En lo que se refiere a los documentos secretos, si bien la situación es distinta, su falta de regulación también permite los abusos. Esto es así porque son mínimas las exigencias necesarias para estampar el sello de “estrictamente secreto y confidencial” a cualquier información del Estado. E inclusive, para los organismos de Inteligencia, todo lo que pasa por su control tiene la obligación de ser secreto, según lo establece la ley de inteligencia nacional 25520/01. Ahora bien: cuando a esta condición se la utiliza arbitrariamente puede dar lugar a la comisión de delitos, que por lógica quedan encubiertos.

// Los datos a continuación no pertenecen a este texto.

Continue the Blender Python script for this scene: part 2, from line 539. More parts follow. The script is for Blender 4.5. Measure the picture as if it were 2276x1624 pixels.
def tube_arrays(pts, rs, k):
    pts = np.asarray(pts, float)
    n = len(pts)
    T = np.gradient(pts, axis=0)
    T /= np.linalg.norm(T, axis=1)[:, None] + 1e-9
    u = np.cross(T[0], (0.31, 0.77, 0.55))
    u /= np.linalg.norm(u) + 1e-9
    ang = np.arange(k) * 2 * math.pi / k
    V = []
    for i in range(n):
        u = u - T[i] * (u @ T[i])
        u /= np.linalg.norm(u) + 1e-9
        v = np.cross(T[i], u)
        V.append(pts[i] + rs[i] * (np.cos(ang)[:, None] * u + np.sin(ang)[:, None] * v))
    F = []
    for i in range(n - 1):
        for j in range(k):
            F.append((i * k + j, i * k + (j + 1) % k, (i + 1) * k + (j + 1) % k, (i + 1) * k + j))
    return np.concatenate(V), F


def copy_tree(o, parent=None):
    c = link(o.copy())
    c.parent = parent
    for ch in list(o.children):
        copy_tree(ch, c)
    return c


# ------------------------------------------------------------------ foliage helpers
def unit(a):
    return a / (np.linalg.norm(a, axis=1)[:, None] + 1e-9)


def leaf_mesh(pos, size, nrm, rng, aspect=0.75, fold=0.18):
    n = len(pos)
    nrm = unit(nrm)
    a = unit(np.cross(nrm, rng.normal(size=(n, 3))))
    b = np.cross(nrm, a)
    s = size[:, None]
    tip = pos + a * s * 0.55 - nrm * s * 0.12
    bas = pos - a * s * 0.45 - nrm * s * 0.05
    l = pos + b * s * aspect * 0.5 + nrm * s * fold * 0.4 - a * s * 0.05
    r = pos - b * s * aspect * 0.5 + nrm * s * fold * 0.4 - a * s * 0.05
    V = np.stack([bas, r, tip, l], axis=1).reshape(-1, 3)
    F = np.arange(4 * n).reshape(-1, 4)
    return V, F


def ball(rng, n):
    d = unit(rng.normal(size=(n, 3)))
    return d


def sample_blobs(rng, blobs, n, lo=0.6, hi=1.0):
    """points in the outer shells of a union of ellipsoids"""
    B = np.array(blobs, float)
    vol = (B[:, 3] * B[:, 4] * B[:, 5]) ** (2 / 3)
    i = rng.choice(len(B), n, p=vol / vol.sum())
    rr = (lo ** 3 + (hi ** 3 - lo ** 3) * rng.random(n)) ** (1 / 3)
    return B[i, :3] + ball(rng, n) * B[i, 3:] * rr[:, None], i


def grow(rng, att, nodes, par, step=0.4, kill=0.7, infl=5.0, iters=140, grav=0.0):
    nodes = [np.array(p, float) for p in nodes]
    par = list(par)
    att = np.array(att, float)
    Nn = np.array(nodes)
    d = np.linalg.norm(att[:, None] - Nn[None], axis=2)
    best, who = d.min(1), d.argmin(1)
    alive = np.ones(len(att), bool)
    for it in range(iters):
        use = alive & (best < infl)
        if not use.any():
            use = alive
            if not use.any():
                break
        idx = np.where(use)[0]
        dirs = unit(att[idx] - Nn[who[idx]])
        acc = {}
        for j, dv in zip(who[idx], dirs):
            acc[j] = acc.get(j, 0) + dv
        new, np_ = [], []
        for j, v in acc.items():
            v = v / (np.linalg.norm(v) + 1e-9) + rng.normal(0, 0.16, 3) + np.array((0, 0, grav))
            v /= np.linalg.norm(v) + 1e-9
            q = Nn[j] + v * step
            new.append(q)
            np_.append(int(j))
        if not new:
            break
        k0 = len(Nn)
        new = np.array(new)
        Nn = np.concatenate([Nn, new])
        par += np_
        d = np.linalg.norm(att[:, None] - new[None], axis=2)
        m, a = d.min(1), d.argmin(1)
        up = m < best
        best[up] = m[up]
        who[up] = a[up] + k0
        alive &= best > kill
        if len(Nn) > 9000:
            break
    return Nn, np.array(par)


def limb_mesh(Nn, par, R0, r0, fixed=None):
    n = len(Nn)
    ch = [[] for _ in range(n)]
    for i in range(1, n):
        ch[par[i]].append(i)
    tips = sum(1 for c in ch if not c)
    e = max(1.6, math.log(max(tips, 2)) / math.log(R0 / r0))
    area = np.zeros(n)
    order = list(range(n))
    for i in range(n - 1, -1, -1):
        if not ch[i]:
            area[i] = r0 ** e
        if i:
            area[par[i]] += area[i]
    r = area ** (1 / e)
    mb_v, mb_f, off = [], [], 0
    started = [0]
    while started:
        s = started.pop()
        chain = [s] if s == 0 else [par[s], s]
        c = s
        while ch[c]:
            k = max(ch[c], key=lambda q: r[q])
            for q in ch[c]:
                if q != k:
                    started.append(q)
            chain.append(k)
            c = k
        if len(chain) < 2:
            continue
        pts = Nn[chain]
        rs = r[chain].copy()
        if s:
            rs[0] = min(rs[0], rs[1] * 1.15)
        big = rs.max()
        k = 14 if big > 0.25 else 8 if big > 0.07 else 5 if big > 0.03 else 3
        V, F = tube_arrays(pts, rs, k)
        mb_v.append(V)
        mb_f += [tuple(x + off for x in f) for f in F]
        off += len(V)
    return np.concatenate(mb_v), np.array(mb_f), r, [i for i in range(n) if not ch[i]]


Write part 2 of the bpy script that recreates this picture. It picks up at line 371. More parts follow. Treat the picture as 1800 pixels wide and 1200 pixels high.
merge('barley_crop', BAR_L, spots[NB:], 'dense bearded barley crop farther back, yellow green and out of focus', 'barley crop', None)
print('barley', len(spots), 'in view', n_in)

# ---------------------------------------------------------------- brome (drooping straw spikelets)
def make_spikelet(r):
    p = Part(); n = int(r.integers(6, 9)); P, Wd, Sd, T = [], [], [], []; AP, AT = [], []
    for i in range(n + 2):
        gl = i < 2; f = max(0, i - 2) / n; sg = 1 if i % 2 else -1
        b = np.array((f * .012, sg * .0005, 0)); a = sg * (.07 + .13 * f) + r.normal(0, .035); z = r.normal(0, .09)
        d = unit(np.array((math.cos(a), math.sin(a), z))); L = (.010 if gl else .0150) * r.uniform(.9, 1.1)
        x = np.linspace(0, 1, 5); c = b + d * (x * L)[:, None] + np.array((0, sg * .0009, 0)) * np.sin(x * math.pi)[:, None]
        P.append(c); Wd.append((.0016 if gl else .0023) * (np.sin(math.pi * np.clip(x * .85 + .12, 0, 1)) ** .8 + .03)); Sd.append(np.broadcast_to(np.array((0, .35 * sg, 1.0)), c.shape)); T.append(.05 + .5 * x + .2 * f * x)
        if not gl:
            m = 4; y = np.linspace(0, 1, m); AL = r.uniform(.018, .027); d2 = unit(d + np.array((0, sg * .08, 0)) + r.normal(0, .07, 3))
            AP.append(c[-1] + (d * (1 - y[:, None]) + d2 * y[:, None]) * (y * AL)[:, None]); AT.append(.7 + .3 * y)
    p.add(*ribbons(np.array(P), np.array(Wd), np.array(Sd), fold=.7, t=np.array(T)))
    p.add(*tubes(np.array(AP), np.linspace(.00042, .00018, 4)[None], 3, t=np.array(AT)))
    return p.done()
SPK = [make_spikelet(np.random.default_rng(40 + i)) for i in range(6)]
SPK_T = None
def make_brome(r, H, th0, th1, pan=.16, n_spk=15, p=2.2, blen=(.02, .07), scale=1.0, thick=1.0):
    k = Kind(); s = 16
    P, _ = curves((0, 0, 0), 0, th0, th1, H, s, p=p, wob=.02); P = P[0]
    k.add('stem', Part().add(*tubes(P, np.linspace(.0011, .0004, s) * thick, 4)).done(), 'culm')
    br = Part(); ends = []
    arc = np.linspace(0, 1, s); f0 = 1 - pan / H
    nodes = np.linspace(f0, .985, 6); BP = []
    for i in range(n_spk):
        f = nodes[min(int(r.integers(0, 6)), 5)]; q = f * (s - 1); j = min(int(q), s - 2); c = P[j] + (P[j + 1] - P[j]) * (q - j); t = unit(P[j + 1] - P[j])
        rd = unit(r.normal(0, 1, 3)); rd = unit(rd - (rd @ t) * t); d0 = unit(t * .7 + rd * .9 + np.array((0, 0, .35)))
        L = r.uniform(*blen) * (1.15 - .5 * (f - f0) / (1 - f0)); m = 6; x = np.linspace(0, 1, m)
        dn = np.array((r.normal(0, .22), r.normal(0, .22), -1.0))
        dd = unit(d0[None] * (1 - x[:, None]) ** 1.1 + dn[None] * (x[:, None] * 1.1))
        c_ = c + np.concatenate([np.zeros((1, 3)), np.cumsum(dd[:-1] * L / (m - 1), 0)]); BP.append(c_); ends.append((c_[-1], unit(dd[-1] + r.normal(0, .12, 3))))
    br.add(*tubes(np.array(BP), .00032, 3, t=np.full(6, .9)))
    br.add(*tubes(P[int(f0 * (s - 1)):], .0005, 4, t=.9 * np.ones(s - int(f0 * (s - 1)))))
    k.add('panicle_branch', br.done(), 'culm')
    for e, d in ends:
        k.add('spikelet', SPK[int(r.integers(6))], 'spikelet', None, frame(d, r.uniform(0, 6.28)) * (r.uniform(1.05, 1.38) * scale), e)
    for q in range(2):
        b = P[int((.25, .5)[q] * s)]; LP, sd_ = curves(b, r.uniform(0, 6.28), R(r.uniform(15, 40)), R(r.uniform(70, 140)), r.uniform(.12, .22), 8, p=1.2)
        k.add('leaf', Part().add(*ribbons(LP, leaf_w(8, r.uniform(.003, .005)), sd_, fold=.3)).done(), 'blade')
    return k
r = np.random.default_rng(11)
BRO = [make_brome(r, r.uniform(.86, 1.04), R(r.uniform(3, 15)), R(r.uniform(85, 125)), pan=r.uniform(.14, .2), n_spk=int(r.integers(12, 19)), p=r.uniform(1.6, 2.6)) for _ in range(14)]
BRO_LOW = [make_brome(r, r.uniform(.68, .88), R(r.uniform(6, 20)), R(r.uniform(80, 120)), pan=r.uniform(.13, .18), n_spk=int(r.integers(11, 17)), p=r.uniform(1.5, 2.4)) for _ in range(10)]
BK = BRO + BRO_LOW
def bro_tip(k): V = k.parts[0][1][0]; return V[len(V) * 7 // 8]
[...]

En la historia reciente se encuentran varios antecedentes, como la caída de Richard Nixon (1974) o la condena a miembros del Servicio de Inteligencia español, en el año 1997, cuando los jueces, luego de una dura batalla legal, lograron acceder a las informaciones secretas que encubrían ilícitos cometidos en la lucha contra la ETA.

En rigor de verdad, el problema consiste en que en nuestro país no existe una ley que regule el secreto de Estado. Ello es así pese a que en varias ocasiones se presentaron proyectos al respecto. Dos países que están a la vanguardia en este sentido son Chile y España. Sus secretos gozan de buena salud porque cumplen con los requisitos que una ley especial les exige. Y el tema es sencillo. O al menos tendría que serlo, porque la ley debe referirse solamente a dos aspectos:

a) encuadrar legalmente los conceptos de seguridad y defensa nacional y b) establecer los tiempos en los que empieza y termina el carácter de “secreto” de una ley o documento. Porque, los secretos no corresponde que sean por tiempo indefinido. No debe haber secretos “para siempre”. Una vez que su utilización pierde vigencia, lo lógico resultaría relevar esta condición. Es lo que se denomina “la desclasificación del secreto”. Además, y como condición elemental, los secretos, en caso de ser requerido, deben permitir el acceso a las investigaciones judiciales. En la democracia no debe haber espacios dentro del estado que resulten inaccesibles al accionar de la justicia.

Por otra parte, la implementación del secreto no puede ser traumática. Si los procedimientos legales se cumplen, su utilización es democracia pura. Asimismo, en la Argentina, la sensación es que los gobiernos, cualquiera sea su signo, no permiten regular al secreto de Estado. Y esa postura abre la sospecha sobre algo que es necesario cuando es utilizado correctamente.

En estos tiempos lo más saludable sería sancionar una ley que regule el secreto de Estado, y luego estudiar una por una las leyes y documentos secretos, vigentes y derogados, para determinar cuáles son los que deben ser anulados, cuáles son los que deben perder su condición arcana y cuáles serán en el futuro los que puedan ostentar con legalidad esta condición. Por ello, publicar todos los secretos de Estado de la Argentina fue una medida poco seria, además de ser oportunista y demagógica.